The Baltimore City Board of Estimates approved $725,578 yesterday to pay back wages, benefits and legal fees to a former assistant comptroller found by a jury to have been fired illegally because of his gender and race.
But the city will have to pay an estimated $77,000 more before the matter is finally closed, the plaintiff's attorney said.
Erwin A. Burtnick was a city employee for 26 years before his civil service job was eliminated in 1992 by then-Comptroller Jacqueline F. McLean. Burtnick filed a federal discrimination suit against the city and McLean in late 1994, claiming that his ouster was part of "a purge and wholesale dismissal" of Jewish and other white male executives in her office.

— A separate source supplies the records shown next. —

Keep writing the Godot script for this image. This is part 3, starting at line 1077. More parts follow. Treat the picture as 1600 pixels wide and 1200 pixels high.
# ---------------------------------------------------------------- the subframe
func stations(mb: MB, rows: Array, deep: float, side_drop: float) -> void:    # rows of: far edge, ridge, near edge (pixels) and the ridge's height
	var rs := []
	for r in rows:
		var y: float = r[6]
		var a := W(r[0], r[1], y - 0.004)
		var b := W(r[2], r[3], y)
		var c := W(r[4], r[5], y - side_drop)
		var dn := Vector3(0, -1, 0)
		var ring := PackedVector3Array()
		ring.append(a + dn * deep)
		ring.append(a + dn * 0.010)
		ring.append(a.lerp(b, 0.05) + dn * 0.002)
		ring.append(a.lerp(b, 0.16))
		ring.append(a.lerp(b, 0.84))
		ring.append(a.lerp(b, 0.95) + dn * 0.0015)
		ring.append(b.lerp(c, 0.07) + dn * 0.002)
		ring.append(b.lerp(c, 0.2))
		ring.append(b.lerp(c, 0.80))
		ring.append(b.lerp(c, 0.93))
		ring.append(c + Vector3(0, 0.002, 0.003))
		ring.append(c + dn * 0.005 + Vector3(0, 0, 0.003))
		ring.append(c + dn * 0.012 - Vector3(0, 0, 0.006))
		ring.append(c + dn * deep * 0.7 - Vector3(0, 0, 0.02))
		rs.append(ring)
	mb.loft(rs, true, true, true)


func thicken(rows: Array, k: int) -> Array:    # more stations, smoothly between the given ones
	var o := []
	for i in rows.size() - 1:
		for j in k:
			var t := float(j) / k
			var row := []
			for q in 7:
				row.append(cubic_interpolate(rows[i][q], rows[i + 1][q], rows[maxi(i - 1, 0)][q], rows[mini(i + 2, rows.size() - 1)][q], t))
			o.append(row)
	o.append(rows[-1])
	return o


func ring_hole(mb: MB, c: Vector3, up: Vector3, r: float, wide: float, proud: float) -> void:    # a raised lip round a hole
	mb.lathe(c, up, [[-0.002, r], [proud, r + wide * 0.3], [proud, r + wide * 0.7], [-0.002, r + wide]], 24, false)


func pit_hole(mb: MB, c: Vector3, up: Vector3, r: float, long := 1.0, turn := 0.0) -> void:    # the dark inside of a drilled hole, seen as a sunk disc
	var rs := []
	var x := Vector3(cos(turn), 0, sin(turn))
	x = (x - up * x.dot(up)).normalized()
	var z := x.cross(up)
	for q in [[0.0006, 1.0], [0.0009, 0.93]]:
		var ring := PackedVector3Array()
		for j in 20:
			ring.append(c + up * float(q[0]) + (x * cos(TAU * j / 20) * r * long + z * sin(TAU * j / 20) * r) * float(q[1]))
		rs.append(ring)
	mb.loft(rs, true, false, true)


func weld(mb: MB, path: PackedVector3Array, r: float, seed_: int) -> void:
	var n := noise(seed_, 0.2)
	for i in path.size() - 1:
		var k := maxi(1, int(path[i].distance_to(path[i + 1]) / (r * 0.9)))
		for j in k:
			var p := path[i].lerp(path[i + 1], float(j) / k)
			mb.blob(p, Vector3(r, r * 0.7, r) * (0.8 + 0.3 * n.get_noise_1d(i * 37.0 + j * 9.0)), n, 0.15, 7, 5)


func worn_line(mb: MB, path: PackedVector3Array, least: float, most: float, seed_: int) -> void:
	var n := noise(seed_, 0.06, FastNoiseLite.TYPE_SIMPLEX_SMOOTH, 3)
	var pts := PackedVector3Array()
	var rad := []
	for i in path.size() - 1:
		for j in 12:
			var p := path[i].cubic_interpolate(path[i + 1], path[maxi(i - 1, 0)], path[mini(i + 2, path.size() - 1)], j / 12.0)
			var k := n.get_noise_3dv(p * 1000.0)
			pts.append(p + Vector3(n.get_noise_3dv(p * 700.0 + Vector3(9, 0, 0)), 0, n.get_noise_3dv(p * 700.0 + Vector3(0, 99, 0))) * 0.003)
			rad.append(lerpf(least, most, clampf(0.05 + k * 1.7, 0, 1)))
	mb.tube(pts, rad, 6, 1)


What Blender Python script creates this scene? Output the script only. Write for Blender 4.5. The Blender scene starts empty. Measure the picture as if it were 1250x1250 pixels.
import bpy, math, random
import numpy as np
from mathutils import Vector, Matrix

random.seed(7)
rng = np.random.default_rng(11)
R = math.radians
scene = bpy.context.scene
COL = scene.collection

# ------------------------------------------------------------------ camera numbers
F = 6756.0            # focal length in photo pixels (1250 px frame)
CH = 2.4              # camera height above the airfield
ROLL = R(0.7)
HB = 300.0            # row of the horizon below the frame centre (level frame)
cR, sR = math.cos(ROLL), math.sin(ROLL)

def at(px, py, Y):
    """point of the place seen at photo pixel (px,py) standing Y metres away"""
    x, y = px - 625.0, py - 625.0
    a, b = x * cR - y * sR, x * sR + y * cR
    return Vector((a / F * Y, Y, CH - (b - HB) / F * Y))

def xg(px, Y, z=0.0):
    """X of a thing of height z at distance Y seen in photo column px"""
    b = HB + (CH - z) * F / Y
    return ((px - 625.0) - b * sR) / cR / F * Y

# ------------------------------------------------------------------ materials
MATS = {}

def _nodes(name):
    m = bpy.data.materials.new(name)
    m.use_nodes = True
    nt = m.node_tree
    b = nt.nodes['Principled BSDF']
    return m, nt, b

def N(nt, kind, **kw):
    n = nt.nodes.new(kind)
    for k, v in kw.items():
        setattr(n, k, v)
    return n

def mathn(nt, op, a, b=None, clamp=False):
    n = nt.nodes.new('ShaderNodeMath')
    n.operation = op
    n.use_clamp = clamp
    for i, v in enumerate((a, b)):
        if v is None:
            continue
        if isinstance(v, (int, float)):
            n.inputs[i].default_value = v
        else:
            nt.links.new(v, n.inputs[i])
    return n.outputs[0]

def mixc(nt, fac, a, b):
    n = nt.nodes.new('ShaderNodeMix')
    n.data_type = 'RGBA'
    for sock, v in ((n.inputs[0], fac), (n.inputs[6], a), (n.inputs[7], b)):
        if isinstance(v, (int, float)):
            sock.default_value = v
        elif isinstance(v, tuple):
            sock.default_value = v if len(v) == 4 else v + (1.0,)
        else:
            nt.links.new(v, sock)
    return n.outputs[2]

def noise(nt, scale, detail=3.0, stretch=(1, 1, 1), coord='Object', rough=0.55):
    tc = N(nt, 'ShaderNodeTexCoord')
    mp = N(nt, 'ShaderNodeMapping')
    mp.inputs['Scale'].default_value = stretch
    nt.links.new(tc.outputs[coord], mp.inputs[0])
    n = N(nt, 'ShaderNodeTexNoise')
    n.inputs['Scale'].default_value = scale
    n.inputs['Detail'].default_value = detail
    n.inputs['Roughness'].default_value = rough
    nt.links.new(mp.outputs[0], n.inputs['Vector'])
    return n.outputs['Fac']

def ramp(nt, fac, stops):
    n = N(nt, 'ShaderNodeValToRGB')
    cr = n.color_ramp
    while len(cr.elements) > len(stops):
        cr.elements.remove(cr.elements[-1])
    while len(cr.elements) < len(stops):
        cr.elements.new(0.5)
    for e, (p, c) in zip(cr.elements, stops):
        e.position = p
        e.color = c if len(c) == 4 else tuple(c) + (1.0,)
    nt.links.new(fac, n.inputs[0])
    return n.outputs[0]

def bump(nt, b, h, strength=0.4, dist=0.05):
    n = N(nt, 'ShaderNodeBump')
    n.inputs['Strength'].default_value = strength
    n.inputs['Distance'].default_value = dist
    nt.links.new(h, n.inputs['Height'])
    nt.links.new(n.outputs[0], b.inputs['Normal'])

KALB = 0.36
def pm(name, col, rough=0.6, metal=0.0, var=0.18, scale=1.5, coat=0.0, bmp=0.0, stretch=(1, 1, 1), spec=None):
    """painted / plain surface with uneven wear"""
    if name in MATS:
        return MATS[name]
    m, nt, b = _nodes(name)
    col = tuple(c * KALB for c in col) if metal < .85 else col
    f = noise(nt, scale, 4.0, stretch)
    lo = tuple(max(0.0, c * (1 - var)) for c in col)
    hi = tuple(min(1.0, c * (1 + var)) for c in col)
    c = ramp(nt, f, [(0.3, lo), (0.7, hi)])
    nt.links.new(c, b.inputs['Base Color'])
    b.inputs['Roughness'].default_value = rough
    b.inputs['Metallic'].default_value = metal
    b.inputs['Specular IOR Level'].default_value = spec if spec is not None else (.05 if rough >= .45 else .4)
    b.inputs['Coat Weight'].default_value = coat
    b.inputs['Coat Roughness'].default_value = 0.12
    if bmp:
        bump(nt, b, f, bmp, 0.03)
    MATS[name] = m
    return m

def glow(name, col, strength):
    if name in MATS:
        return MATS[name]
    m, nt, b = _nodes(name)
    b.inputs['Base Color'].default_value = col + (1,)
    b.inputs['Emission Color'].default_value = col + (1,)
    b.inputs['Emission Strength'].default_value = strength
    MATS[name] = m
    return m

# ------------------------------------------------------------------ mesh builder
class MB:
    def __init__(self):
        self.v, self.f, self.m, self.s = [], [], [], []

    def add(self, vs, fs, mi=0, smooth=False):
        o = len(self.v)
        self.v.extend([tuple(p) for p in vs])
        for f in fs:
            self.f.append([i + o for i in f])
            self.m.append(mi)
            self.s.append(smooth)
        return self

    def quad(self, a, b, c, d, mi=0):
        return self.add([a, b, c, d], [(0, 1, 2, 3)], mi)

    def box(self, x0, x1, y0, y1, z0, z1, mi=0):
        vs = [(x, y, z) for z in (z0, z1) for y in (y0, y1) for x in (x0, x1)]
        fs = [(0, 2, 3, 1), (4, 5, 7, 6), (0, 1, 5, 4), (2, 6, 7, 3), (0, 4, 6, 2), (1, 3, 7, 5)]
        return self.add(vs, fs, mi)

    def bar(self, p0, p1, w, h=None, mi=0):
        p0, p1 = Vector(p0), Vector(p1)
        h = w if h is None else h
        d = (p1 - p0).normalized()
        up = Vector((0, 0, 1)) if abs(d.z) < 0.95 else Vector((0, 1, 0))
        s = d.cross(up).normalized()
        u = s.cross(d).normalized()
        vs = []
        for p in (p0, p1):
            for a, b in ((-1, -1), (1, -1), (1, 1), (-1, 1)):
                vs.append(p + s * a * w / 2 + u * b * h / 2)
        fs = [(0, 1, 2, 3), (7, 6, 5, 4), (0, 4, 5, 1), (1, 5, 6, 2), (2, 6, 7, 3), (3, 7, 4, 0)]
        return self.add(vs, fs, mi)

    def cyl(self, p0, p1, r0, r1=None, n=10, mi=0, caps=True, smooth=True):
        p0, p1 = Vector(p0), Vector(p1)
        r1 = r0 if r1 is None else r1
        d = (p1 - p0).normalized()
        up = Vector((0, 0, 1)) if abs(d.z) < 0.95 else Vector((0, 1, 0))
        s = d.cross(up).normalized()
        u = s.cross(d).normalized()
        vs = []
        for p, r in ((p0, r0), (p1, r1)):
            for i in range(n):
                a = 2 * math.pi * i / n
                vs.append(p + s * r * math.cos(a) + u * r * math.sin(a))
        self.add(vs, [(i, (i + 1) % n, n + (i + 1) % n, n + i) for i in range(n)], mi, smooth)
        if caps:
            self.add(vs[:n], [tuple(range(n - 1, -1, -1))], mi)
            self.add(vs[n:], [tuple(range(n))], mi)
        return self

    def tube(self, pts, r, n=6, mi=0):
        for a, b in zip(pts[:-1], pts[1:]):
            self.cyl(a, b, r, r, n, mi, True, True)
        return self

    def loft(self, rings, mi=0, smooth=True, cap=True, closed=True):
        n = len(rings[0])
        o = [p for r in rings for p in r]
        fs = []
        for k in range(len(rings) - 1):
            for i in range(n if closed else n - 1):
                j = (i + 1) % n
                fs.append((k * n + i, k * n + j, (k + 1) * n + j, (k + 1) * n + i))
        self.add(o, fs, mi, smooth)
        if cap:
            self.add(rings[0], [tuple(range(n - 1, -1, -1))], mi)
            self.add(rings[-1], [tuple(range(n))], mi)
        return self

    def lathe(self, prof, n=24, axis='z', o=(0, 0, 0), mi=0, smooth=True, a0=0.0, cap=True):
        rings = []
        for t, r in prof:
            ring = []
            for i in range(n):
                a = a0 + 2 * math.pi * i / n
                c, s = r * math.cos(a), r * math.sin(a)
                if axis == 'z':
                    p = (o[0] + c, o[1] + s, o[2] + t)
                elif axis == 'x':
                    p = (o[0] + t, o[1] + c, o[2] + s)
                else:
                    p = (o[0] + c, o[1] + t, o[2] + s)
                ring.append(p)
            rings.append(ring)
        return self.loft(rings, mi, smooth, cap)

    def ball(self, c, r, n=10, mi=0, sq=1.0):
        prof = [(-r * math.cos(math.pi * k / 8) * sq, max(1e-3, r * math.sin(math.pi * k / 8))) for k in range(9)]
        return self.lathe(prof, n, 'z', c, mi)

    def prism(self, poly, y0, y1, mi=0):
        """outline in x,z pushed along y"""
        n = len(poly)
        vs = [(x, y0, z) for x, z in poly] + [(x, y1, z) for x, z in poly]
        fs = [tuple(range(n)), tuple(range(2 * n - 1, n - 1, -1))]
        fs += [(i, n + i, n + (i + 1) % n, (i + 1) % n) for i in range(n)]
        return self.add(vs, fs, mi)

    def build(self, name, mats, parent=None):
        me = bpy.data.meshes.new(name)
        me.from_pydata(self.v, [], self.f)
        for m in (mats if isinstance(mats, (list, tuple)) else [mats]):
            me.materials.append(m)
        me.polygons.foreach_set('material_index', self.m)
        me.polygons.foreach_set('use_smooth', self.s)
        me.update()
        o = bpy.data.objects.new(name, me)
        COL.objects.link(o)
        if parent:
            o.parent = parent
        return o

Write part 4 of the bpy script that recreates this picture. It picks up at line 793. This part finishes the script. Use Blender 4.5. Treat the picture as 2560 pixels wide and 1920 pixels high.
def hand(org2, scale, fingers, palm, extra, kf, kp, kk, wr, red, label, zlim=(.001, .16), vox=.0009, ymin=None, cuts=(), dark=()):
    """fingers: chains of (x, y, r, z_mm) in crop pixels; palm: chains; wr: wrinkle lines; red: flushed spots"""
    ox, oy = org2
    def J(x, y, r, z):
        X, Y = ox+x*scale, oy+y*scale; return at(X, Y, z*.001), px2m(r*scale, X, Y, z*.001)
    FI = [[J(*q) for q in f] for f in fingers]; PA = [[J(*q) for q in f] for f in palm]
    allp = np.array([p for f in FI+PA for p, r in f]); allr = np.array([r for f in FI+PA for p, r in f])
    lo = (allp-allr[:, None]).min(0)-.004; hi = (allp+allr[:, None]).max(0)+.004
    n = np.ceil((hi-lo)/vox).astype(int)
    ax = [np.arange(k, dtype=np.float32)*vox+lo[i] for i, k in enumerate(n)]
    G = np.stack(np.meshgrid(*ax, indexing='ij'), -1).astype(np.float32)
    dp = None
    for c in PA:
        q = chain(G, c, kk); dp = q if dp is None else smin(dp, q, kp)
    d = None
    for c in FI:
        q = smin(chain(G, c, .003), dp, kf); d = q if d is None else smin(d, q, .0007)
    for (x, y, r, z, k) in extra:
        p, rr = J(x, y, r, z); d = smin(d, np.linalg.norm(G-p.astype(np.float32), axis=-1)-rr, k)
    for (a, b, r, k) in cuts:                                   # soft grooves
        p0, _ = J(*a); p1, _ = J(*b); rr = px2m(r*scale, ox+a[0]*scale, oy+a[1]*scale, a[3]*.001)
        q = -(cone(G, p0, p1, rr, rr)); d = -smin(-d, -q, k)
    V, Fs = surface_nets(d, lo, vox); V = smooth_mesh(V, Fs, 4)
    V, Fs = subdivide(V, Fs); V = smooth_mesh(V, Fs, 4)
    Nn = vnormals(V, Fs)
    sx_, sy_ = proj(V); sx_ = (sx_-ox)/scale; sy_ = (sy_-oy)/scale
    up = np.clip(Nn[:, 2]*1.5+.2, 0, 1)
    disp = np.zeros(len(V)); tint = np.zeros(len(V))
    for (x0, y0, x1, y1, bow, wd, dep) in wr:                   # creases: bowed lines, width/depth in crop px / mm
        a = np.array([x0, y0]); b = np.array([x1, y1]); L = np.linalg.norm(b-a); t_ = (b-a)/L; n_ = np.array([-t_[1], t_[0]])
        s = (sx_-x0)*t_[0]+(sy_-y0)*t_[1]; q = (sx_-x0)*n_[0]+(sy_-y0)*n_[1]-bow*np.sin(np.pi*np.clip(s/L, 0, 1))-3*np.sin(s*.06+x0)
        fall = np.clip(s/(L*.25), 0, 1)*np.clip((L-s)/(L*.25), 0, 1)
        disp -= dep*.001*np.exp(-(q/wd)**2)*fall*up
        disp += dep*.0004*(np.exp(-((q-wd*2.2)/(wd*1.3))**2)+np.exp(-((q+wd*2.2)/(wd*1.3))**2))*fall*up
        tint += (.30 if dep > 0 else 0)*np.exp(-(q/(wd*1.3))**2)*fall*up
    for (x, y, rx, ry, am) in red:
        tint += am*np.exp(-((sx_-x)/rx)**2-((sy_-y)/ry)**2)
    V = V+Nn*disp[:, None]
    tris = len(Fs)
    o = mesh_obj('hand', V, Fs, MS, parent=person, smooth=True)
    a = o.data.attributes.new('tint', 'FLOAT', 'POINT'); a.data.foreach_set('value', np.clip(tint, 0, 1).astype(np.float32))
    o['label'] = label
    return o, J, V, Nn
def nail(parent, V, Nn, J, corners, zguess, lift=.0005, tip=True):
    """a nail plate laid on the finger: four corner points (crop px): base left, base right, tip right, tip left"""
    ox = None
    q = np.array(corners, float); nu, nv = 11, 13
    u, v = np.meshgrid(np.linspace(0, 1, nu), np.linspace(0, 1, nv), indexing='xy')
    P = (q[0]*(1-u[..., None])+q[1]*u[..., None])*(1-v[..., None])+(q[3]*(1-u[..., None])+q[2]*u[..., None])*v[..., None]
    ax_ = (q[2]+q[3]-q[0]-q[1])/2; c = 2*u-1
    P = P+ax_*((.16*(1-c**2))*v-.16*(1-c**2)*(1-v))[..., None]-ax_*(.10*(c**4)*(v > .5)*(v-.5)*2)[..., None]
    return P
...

In August last year, U.S. District Judge David A. Faber awarded $438,025 to Burtnick, plus legal fees and expenses for his lawyer, Howard J. Schulman. The fees and expenses were later calculated to be $287,553.
The city appealed to the 4th U.S. Circuit Court of Appeals in Richmond, Va., which in October sided with Burtnick, 59, who works as a private consultant.
"This case ought to send a message to the city that there are certain cases they should settle because they're indefensible, and this is one of them," Schulman said. "They kept fighting and it ended up costing the taxpayers about $500,000 more than it needed to."
On top of the original legal fees, the city will have to pay costs associated with the appeal, expected to reach $50,000, plus an estimated $27,000 in interest, Schulman said.
"We litigated it to the best of our ability," said City Solicitor Thurman W. Zollicoffer Jr. "We tried it in the federal District Court. Now we just have to pay the piper."